Virtually all the canned goods and other items are private-label brands, manufactured to TJ’s rigid specification minus preservatives and additives. Vegetarians will find the store a paradise, as will those who prefer Kosher food for religious or health reasons. Do I sound enthusiastic??!! Blame it on my addiction to TJ stores in Sherman Oaks, Granada Hills and Encino, as well as the two Chicago ones.
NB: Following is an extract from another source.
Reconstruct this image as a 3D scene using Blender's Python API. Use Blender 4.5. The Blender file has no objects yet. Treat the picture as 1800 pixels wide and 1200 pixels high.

Lest I forget, there’s the Trader Joe’s “Fearless Flyer,” which appears periodically on no set schedule and has cleverly written and illustrated copy on new products at the stores. It’s fun to read, it’s irreverent and it has been called a cross between Consumer Reports and Mad magazine! Each edition highlights a selection of Trader Joe’s products that the company buyers believe are worthy of customer interest, including heat-and-eat meals and items that are reduced in fat and calories or have other special attributes.
Perhaps without even knowing about the saying from master showman Roxy (S.L. Rothafel), the man behind New York City’s Roxy Theatre and Radio City Music Hall, Joe Coulombe and his successors – including octogenarians Theo and Karl Albrecht of Aldi – have consistently followed the maxim “Don’t give the people what they want—give ‘em something better.”
You don’t need an MBA to succeed in business following that advice!